# Recorded information
——————

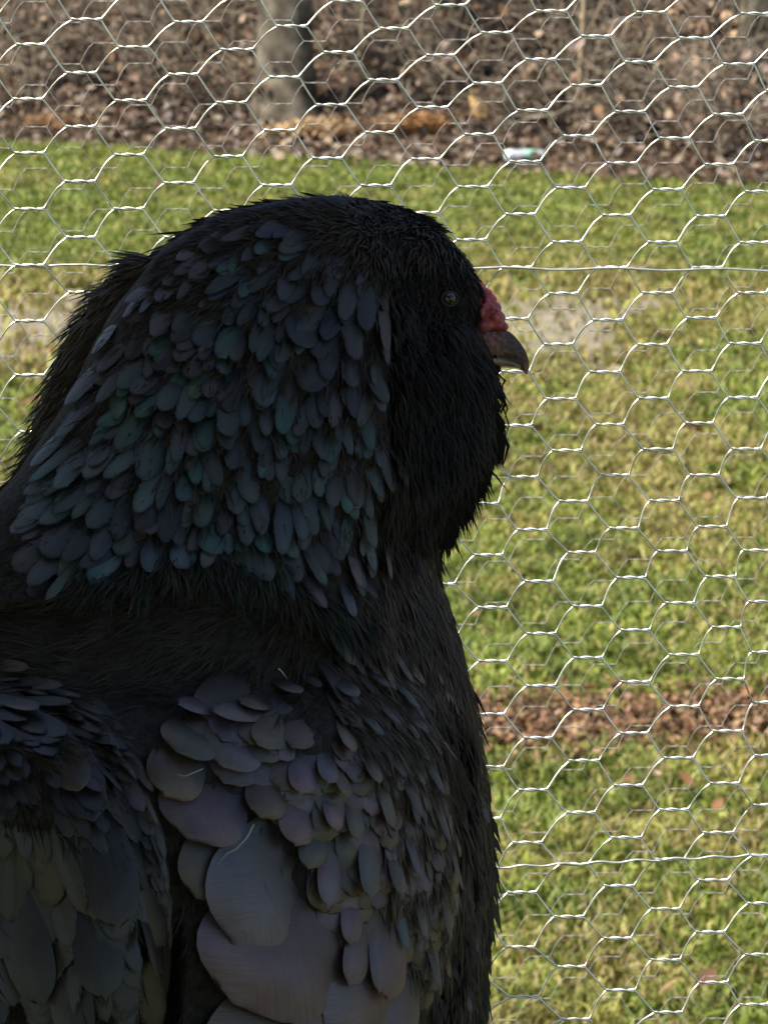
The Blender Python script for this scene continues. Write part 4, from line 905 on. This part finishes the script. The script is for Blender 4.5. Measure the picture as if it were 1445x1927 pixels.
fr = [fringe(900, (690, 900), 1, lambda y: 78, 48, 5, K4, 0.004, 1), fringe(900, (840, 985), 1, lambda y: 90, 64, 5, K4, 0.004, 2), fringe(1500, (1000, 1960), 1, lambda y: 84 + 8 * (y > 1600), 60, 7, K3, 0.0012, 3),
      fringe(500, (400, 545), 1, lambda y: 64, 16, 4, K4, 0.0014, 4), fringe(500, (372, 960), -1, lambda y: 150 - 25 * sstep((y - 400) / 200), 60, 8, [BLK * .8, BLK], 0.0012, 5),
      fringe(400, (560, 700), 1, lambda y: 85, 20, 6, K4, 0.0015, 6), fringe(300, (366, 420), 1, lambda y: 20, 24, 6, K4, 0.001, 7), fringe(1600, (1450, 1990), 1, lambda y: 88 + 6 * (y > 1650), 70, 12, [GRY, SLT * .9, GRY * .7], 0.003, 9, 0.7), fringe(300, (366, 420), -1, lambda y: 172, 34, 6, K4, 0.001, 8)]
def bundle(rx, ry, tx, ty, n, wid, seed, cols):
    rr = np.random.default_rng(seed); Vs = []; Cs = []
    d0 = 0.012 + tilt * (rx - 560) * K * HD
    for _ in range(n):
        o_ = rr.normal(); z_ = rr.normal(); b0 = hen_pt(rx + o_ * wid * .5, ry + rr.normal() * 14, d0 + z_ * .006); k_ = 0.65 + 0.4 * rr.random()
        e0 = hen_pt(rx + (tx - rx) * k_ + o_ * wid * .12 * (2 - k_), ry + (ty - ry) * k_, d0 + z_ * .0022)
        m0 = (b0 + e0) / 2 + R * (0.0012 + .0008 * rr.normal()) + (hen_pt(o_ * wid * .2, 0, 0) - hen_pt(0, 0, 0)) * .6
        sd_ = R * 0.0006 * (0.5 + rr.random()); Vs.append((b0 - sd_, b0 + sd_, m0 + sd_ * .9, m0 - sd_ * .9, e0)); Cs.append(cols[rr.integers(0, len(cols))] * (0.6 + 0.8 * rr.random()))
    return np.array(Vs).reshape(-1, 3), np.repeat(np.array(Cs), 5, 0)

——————

# Set problem
Omit the pictures and reproduce the listing exactly.

# Complete output
The Blender Python script for this scene continues. Write part 4, from line 905 on. This part finishes the script. The script is for Blender 4.5. Measure the picture as if it were 1445x1927 pixels.
fr = [fringe(900, (690, 900), 1, lambda y: 78, 48, 5, K4, 0.004, 1), fringe(900, (840, 985), 1, lambda y: 90, 64, 5, K4, 0.004, 2), fringe(1500, (1000, 1960), 1, lambda y: 84 + 8 * (y > 1600), 60, 7, K3, 0.0012, 3),
      fringe(500, (400, 545), 1, lambda y: 64, 16, 4, K4, 0.0014, 4), fringe(500, (372, 960), -1, lambda y: 150 - 25 * sstep((y - 400) / 200), 60, 8, [BLK * .8, BLK], 0.0012, 5),
      fringe(400, (560, 700), 1, lambda y: 85, 20, 6, K4, 0.0015, 6), fringe(300, (366, 420), 1, lambda y: 20, 24, 6, K4, 0.001, 7), fringe(1600, (1450, 1990), 1, lambda y: 88 + 6 * (y > 1650), 70, 12, [GRY, SLT * .9, GRY * .7], 0.003, 9, 0.7), fringe(300, (366, 420), -1, lambda y: 172, 34, 6, K4, 0.001, 8)]
def bundle(rx, ry, tx, ty, n, wid, seed, cols):
    rr = np.random.default_rng(seed); Vs = []; Cs = []
    d0 = 0.012 + tilt * (rx - 560) * K * HD
    for _ in range(n):
        o_ = rr.normal(); z_ = rr.normal(); b0 = hen_pt(rx + o_ * wid * .5, ry + rr.normal() * 14, d0 + z_ * .006); k_ = 0.65 + 0.4 * rr.random()
        e0 = hen_pt(rx + (tx - rx) * k_ + o_ * wid * .12 * (2 - k_), ry + (ty - ry) * k_, d0 + z_ * .0022)
        m0 = (b0 + e0) / 2 + R * (0.0012 + .0008 * rr.normal()) + (hen_pt(o_ * wid * .2, 0, 0) - hen_pt(0, 0, 0)) * .6
        sd_ = R * 0.0006 * (0.5 + rr.random()); Vs.append((b0 - sd_, b0 + sd_, m0 + sd_ * .9, m0 - sd_ * .9, e0)); Cs.append(cols[rr.integers(0, len(cols))] * (0.6 + 0.8 * rr.random()))
    return np.array(Vs).reshape(-1, 3), np.repeat(np.array(Cs), 5, 0)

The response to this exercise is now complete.